LONDON—Oil prices held to a tight range ahead of a report on weekly U.S. oil inventory data later in the day.
Ahead of the New York day, the front-month August Brent contract, due to expire Thursday, on London's ICE futures exchange was down 63 cents, or 0.5%, at $117.12 a barrel. The front-month August contract on the New York Mercantile Exchange was up three cents at $97.46 a barrel.
Crude oil futures had risen earlier as the dollar weakened against the yen and later the euro following a stronger-than-expected gross domestic product reading from China, as talks on the U.S. debt ceiling faltered ahead of an Aug. 2 deadline and as the European Central Bank bought up Spanish and Italian debt.
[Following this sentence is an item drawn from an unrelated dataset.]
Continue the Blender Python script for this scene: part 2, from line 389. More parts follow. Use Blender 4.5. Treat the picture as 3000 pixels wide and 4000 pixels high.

Weakness in the U.S. currency typically translates into stronger oil prices as the dollar-priced commodity becomes cheaper for holders of other currencies.
Later in the day, market participants will turn to the U.S. Department of Energy report on oil stockpiles. A report from the American Petroleum Institute late Tuesday showed stockpiles increased 2.3 million barrels.
Analysts expect the DOE report to show oil stocks last week fell 1.3 million barrels, according to a poll by Dow Jones Newswires. Gasoline inventories rose 100,000 barrels, according to the analysts' average estimate. Inventories of distillates, including heating oil and diesel, rose 200,000 barrels.
Once the DOE's are out of the way, participants will resume their focus on macroeconomic data releases and euro-zone debt news, said Andrey Kryuchenkov, vice president of commodities research at VTB Capital.